The record shows Flores was fully admonished in writing and orally by the trial judge as to the range of punishment and the terms of the plea agreement before he entered his plea. The evidence presented at the hearing on the motion for new trial was conflicting. Flores testified counsel led him to believe he would receive probation because he had no prior history of criminal behavior. Counsel testified he was confident Flores was a good candidate for probation but he also fully explained to Flores the possibility of prison and the discretion of the trial judge to grant or deny probation.

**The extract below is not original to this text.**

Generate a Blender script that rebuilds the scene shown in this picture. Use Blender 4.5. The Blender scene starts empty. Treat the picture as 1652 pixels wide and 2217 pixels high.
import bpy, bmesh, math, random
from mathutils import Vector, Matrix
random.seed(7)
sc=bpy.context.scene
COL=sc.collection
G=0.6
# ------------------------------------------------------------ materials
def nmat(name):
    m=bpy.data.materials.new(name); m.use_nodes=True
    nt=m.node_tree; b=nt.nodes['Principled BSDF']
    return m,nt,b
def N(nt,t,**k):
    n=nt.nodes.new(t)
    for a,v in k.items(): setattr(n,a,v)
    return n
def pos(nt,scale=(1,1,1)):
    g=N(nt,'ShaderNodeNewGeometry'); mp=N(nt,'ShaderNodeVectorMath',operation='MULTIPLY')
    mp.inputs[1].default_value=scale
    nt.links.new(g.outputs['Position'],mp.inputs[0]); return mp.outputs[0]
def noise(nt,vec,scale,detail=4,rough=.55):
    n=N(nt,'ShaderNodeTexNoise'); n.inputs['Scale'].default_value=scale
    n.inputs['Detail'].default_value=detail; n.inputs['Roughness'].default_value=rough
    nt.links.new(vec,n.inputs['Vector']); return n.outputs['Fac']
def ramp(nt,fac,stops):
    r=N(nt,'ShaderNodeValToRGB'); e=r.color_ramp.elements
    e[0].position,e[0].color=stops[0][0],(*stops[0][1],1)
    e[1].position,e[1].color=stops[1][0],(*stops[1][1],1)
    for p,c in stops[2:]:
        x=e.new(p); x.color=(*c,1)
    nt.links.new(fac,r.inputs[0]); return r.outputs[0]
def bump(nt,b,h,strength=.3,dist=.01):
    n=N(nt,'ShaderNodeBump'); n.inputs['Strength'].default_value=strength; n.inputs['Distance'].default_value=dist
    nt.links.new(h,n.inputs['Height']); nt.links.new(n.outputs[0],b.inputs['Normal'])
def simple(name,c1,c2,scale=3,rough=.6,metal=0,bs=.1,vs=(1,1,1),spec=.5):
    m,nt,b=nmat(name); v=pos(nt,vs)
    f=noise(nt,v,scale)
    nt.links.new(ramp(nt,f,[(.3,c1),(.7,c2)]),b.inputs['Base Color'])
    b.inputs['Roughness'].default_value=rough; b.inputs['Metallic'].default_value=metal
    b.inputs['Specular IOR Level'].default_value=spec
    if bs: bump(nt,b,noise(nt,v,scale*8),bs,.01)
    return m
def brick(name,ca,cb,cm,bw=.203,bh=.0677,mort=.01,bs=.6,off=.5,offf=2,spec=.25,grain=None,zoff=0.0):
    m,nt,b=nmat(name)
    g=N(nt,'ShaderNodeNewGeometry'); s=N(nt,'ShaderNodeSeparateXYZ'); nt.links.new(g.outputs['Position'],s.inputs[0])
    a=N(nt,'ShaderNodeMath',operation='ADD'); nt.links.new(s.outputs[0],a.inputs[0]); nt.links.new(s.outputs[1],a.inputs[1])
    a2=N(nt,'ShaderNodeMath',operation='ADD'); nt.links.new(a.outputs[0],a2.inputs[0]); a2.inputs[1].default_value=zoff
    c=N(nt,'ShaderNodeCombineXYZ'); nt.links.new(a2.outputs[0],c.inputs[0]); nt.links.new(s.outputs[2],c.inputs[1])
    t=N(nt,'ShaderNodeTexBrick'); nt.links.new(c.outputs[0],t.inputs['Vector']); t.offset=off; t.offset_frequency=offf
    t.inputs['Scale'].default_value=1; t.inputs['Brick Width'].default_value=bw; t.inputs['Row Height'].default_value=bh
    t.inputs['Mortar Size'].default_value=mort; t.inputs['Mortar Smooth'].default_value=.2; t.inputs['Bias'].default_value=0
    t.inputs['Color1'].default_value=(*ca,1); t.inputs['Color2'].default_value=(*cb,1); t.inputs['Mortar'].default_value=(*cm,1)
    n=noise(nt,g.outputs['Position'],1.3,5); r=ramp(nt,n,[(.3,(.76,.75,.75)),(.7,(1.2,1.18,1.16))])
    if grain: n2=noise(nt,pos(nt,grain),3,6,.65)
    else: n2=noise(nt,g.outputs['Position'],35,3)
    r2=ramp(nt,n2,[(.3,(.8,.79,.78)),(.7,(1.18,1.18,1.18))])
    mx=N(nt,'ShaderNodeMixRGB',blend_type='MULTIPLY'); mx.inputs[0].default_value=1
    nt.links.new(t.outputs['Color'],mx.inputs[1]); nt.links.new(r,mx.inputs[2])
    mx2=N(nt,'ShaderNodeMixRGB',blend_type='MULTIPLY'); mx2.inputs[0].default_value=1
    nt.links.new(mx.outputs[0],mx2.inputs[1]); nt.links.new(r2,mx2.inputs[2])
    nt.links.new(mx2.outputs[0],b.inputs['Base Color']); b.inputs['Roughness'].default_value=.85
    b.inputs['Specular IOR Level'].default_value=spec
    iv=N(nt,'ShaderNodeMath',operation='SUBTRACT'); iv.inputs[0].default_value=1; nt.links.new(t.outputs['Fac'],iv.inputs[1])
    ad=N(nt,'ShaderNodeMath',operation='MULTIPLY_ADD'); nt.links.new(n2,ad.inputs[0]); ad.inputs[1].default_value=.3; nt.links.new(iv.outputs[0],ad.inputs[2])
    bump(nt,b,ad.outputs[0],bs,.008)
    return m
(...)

The trial court was entitled to believe the testimony of trial counsel and disbelieve the testimony of Flores. We will not substitute our judgment for that of the trial court. We hold the trial court did not abuse its discretion by denying the motion for new trial. We find no other evidence in the record that Flores was mislead as to the consequences of his plea or that counsel did not provide competent and reasonable advice during the plea process. Accordingly, we hold Flores failed to demonstrate his guilty plea was involuntary. We affirm the trial court's judgment.

PER CURIAM

DO NOT PUBLISH

1. In his second, third, and fourth points of error, Flores contends he cannot receive meaningful appellate review of his complaint because no reporter's record of the hearing on motion for new trial was filed in the appeal. Flores's complaints about the lack of a record on the motion for new trial are moot because the record was in fact filed in this court.